Im südafrikanischen Soweto ist es der junge Familienvater Bongani, der gegen die Privatisierung des Stromnetzes kämpft. Damit ist der Strom für viele Bewohner unbezahlbar geworden. Zahlreichen Häusern wurde bereits der Strom gekappt. Bongani schließt mit „Guerilla-Elektrikern“ die Häuser illegal wieder an das Netz an, immer in der Gefahr, erwischt zu werden. Am Ende des Films ist Bongani tot.
In Bolivien sterben sieben Menschen beim Kampf gegen einen US-Konzern, der erst die Wasserversorgung unter seine Kontrolle gebracht und dann die Preise um 40 Prozent angehoben hat. Von eher bitterem Humor erscheint dagegen die Geschichte von Lokführer Simon, der gegen den Verkauf der British Rail an über einhundert Privatfirmen kämpft und dabei mit viel Ironie über die Absurditäten und Folgen der Bahnprivatisierung berichtet: mit heillosem Fahrplanchaos, einem verrotteten Schienennetz, häufigen Unglücken.
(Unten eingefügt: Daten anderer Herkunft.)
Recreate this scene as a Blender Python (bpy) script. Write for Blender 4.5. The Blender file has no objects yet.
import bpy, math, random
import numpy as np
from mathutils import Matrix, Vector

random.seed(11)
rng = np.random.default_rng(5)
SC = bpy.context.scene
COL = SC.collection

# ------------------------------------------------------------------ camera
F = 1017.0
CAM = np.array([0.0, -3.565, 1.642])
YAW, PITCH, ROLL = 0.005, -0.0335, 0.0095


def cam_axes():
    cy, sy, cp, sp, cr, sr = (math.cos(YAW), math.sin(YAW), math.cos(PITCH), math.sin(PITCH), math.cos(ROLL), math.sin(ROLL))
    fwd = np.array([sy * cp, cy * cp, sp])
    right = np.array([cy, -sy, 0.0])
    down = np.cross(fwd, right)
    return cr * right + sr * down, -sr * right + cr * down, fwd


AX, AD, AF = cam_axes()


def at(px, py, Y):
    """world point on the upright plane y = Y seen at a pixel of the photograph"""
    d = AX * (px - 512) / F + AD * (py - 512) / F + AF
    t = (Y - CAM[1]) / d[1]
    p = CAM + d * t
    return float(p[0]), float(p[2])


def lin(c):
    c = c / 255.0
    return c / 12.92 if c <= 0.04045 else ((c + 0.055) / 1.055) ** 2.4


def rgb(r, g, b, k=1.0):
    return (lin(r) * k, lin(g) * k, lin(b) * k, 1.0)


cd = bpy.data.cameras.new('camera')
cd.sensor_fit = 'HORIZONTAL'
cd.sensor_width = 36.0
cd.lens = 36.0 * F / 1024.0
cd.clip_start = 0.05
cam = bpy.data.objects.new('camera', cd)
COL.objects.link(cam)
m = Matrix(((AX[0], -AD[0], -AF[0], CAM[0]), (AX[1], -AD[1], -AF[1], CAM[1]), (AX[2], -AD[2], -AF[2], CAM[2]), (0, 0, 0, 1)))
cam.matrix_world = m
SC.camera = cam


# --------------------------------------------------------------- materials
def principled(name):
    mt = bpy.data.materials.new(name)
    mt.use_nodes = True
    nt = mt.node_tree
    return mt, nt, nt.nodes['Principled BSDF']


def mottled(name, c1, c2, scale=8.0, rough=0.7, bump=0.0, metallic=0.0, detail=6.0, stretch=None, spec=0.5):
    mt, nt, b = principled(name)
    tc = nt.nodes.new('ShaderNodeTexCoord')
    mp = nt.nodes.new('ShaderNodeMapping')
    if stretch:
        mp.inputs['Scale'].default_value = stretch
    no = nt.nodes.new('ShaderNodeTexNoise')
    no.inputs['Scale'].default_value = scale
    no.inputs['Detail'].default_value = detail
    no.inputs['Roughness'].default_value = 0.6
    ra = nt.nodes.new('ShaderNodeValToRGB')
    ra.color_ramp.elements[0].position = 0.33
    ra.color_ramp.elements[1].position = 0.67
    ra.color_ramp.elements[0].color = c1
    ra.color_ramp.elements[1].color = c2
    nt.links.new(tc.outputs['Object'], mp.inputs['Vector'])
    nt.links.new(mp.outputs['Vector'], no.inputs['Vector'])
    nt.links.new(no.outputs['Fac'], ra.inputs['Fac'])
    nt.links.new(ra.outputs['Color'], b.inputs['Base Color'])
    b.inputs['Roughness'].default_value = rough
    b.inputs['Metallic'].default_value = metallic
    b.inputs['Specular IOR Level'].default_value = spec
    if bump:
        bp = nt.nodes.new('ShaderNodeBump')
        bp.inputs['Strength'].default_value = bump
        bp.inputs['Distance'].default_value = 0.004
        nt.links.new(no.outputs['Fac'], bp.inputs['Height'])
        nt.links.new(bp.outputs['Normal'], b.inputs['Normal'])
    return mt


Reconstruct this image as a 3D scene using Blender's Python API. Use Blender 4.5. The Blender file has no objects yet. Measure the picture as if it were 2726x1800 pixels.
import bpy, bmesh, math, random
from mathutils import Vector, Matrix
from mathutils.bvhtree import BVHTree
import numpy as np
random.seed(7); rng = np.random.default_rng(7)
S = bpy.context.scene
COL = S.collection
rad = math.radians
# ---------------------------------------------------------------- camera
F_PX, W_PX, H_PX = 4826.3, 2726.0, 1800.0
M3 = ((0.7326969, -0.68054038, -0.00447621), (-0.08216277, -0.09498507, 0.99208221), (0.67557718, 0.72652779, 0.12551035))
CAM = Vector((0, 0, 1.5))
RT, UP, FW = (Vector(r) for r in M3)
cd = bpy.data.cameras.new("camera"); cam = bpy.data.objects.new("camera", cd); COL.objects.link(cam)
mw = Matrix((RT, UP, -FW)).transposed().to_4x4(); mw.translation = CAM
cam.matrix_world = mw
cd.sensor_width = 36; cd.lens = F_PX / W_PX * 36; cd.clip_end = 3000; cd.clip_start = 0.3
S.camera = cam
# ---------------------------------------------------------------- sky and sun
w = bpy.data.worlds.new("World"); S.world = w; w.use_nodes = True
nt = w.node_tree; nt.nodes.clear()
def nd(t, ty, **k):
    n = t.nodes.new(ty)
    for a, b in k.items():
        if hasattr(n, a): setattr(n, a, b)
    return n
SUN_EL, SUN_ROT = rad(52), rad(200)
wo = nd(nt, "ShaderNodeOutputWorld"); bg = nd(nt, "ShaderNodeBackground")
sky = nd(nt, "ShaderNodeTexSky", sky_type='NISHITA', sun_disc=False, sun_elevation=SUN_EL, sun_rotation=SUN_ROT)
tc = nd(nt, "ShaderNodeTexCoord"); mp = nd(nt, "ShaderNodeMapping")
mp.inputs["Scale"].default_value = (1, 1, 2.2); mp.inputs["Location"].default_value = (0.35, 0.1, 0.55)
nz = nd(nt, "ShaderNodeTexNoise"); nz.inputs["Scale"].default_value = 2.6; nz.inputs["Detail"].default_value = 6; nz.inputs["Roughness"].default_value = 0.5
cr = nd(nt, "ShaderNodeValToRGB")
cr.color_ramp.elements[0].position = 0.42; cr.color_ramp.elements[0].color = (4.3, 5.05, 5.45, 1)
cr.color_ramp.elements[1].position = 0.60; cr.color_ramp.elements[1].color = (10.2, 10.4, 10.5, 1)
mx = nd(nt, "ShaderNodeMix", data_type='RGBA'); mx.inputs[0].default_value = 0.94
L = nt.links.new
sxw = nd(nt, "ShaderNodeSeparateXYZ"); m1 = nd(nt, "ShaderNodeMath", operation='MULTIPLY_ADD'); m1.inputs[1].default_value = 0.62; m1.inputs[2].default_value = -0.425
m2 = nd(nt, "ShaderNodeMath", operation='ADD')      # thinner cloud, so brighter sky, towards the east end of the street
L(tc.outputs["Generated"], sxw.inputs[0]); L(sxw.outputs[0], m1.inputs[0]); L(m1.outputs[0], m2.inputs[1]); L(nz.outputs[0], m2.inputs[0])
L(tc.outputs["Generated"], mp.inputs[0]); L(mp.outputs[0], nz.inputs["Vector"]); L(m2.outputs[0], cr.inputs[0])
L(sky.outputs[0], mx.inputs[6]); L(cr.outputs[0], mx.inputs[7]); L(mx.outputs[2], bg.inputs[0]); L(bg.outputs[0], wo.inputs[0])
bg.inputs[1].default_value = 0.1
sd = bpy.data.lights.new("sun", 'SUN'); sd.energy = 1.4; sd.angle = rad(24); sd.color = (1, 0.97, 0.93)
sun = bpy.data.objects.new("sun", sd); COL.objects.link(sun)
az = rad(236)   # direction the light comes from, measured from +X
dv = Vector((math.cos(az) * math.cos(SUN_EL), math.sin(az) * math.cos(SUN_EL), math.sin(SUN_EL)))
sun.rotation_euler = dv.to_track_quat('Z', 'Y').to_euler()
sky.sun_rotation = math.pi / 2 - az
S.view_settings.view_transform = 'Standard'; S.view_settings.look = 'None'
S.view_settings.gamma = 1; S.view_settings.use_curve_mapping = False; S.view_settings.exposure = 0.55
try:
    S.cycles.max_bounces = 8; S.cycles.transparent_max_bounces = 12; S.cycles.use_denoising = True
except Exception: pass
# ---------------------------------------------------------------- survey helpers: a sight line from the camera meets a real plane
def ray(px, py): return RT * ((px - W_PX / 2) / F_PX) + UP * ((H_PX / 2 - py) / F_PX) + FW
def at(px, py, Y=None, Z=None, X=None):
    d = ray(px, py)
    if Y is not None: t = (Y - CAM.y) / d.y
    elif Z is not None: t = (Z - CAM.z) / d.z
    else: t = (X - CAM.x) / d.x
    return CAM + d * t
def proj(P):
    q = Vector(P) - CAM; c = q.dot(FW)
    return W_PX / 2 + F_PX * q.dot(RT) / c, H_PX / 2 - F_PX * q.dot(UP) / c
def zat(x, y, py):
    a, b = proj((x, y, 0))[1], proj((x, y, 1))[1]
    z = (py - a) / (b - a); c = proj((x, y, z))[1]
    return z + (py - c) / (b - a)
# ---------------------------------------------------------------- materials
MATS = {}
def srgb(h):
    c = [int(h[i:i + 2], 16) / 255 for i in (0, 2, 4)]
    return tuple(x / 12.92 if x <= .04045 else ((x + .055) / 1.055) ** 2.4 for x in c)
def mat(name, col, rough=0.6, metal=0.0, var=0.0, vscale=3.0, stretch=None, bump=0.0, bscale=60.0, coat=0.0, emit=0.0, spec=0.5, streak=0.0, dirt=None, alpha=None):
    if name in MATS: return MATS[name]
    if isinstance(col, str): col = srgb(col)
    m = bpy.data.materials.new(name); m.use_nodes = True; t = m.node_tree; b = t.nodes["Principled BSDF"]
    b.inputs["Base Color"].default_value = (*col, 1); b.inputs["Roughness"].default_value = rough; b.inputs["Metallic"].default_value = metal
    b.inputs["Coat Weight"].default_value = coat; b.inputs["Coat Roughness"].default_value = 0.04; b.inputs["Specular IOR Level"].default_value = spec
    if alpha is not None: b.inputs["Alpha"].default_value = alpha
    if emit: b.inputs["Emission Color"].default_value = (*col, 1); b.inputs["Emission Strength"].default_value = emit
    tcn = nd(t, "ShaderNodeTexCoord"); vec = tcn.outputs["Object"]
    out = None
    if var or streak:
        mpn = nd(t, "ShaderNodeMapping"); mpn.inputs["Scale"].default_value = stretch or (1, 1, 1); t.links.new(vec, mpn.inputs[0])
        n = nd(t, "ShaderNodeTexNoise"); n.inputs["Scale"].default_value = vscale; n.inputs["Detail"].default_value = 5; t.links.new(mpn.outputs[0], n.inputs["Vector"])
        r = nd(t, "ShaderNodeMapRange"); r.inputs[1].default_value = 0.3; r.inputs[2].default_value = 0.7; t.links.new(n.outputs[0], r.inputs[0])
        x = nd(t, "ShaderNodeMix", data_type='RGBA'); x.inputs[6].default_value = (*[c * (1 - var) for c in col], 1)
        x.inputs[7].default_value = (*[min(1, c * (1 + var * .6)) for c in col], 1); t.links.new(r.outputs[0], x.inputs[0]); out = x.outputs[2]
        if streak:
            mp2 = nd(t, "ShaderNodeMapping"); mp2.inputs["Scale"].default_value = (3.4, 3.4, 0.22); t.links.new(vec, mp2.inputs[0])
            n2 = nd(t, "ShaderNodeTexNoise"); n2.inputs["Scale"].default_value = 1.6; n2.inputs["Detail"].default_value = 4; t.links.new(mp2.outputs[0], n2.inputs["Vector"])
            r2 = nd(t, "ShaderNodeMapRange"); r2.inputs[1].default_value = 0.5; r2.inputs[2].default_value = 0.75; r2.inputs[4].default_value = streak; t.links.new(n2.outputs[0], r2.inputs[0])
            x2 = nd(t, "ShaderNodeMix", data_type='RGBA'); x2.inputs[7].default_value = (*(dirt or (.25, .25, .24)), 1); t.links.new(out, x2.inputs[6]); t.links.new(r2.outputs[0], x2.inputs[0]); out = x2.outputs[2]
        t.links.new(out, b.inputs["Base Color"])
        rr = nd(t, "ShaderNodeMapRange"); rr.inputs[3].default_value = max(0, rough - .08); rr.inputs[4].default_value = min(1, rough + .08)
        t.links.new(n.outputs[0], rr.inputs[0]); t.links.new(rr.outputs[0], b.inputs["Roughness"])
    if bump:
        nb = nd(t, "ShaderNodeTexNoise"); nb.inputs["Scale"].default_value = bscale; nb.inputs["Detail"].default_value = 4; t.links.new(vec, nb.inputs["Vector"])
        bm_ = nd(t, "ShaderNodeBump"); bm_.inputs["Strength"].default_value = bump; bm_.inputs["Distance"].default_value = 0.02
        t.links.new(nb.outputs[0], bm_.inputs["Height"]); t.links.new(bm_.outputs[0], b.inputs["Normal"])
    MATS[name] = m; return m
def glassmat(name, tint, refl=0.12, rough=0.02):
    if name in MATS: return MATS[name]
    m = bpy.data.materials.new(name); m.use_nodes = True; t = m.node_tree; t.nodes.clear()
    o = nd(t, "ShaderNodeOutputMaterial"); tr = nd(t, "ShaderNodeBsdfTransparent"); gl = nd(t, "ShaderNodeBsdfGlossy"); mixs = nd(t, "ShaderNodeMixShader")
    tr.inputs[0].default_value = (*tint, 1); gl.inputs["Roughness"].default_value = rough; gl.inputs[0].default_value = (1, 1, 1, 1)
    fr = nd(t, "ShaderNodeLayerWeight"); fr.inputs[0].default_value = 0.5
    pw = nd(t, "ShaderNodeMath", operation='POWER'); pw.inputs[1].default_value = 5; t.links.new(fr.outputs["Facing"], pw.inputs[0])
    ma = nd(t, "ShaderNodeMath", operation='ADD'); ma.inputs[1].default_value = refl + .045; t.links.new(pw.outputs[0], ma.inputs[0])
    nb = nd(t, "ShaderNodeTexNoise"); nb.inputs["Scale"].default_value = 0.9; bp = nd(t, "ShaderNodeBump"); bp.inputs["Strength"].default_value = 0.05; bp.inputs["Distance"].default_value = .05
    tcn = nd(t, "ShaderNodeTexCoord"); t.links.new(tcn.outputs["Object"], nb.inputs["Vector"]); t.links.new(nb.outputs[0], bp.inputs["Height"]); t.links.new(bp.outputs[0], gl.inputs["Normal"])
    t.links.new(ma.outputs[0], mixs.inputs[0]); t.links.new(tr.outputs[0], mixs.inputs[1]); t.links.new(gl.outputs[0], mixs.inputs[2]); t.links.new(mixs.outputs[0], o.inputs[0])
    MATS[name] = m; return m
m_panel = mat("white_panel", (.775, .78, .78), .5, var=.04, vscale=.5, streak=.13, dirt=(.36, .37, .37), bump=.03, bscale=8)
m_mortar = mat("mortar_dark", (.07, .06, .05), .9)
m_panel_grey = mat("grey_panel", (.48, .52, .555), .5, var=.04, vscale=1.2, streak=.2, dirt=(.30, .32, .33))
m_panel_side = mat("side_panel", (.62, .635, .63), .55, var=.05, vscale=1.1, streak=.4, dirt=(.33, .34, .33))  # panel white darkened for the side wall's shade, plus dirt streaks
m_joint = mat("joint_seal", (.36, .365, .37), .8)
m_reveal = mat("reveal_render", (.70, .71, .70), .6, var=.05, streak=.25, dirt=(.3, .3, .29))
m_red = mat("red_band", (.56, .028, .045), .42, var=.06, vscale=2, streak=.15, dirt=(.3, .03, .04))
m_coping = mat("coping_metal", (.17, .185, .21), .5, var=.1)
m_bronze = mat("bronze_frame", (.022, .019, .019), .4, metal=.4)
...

Mit Hilfe dieser vier sehr verschiedenen, aber kunstvoll ineinander verwobenen Erzählstränge schafft es der Film, den Zuschauer zu fesseln und aufzurütteln. Er bebildert keine Thesen, sondern erzählt die Geschichten von Menschen auf vier verschiedenen Kontinenten. Er nähert sich den Betroffenen einfühlsam, begleitet sie, verliert aber nie den Blick für das Drumherum, für Landschaften und Lebensräume. Die von Kameramann Andy Lehmann gemachten Bilder sind wunderbar, die Schnitte sind stimmig gesetzt.
Weil Fernsehredakteure und Produzenten das Thema zu trocken fanden, musste Florian Opitz hart für die Finanzierung kämpfen. Trotz aller Schwierigkeiten ist dem jungen Filmemacher ein grandioser Film gelungen – ein Film, der einen nicht wieder loslässt.